§ Task description
Collect all lines from the records below that include the word "picture".

Rows from a 3D scene dataset
--- START ---
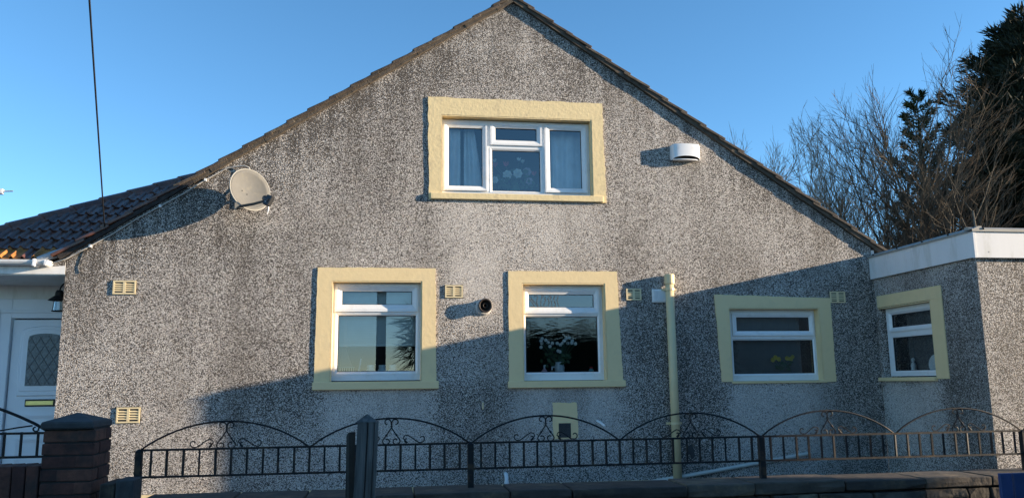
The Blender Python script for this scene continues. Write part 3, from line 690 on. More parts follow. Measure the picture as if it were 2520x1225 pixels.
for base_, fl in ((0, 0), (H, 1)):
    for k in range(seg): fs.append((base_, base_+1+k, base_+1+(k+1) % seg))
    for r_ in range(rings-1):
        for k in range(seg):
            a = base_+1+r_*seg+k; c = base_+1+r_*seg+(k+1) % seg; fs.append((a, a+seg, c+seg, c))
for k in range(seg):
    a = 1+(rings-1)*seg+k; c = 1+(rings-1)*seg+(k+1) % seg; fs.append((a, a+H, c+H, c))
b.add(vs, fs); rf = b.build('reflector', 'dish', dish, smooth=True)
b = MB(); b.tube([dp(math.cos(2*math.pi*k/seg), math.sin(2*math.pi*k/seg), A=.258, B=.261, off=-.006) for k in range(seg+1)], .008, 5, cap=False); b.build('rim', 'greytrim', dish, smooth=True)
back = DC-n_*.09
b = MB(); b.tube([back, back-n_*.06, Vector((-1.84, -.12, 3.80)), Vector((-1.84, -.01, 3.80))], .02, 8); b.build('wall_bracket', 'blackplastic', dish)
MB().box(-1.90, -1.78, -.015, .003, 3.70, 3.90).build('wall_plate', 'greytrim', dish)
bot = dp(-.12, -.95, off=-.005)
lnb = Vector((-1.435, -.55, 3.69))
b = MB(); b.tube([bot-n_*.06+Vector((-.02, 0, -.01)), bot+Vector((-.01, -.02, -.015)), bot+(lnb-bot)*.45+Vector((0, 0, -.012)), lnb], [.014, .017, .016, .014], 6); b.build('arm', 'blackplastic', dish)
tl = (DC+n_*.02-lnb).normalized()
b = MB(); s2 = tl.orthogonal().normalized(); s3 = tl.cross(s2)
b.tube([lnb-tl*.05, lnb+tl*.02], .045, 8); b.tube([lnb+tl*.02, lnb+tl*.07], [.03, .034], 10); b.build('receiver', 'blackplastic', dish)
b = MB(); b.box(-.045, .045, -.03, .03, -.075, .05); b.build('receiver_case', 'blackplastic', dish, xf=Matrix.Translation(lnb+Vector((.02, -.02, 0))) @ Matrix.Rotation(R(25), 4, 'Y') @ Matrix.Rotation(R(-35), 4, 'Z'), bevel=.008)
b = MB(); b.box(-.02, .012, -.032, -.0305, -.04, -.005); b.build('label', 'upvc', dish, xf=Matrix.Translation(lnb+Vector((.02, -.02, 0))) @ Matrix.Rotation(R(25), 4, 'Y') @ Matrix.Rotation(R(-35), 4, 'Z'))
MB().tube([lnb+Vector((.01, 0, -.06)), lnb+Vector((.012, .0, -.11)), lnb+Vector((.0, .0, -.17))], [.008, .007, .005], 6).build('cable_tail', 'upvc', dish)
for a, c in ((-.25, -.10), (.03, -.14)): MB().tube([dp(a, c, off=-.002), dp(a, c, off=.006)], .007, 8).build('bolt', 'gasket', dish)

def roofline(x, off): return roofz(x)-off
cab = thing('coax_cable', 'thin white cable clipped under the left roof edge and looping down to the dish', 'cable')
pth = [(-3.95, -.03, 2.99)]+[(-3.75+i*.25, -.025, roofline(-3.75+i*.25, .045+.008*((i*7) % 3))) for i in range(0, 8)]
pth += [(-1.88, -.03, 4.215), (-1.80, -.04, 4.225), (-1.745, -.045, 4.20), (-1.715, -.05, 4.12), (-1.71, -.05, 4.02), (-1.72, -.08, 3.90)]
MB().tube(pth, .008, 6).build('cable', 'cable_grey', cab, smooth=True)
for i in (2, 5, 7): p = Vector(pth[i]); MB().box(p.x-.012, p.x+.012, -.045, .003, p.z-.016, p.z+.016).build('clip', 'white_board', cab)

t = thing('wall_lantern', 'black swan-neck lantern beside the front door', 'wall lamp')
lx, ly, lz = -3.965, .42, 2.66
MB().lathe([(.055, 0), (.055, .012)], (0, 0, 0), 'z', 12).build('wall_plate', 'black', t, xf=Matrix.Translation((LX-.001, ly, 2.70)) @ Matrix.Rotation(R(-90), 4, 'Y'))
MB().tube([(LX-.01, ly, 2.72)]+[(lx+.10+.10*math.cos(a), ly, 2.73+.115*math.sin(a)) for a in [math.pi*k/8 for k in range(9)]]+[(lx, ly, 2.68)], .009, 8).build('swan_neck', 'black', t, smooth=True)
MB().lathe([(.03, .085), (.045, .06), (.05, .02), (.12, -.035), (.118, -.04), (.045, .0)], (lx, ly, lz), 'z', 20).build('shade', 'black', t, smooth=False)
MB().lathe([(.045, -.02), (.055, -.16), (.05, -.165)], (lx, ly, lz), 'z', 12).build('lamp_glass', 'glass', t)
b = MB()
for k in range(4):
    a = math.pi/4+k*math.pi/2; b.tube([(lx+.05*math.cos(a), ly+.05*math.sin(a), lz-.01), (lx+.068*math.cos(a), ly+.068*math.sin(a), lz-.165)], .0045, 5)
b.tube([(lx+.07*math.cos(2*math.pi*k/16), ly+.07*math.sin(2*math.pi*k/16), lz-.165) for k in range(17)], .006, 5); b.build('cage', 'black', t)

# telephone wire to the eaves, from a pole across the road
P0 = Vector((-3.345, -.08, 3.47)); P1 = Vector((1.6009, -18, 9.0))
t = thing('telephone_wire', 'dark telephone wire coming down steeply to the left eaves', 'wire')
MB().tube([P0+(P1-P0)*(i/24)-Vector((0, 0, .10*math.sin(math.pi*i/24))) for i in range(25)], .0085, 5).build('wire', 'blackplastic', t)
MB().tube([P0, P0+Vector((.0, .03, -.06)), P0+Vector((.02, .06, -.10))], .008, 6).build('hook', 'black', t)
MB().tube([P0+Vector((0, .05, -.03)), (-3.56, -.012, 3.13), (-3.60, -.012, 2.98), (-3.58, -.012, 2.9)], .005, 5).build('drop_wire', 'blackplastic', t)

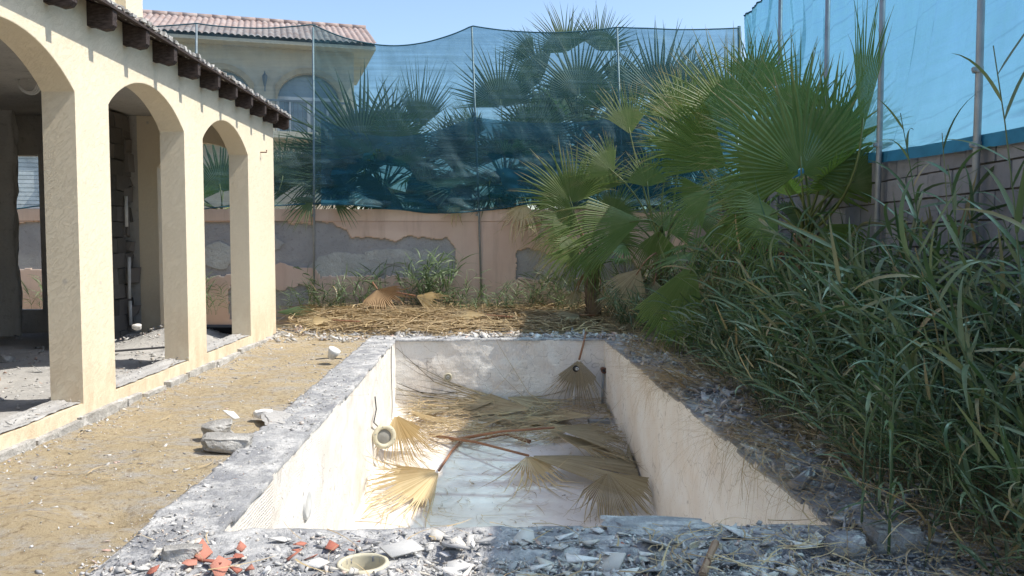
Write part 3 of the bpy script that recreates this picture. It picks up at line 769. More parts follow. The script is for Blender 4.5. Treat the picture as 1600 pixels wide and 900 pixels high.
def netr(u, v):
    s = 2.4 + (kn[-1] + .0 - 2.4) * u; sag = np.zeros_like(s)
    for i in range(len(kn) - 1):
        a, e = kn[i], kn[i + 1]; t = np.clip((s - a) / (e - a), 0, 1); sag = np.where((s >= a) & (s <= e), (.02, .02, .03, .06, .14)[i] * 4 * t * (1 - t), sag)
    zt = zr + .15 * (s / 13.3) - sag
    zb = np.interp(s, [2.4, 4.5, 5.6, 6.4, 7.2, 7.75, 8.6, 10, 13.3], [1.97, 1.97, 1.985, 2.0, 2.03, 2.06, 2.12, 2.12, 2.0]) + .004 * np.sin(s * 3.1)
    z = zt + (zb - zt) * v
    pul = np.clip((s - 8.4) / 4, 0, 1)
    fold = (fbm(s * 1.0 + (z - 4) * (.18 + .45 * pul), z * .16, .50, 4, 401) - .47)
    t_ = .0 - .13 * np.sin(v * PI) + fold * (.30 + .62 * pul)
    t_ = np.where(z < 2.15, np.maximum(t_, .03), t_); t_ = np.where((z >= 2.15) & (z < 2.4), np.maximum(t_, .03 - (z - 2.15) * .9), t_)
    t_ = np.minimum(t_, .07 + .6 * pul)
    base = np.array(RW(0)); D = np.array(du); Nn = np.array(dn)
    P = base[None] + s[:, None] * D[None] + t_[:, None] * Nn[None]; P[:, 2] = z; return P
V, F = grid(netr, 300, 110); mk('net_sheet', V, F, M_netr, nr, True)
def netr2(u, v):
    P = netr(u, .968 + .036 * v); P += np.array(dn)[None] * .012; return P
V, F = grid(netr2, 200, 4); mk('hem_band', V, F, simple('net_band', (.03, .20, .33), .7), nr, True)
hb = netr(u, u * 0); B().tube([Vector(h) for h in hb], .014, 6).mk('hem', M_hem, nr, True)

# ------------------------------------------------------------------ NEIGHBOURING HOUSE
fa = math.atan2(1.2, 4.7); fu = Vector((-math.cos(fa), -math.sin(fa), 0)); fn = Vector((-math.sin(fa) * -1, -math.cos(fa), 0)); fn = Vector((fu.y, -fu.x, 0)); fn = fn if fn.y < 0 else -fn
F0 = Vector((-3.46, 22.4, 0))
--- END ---
§ Reply
The Blender Python script for this scene continues. Write part 3, from line 690 on. More parts follow. Measure the picture as if it were 2520x1225 pixels.
Write part 3 of the bpy script that recreates this picture. It picks up at line 769. More parts follow. The script is for Blender 4.5. Treat the picture as 1600 pixels wide and 900 pixels high.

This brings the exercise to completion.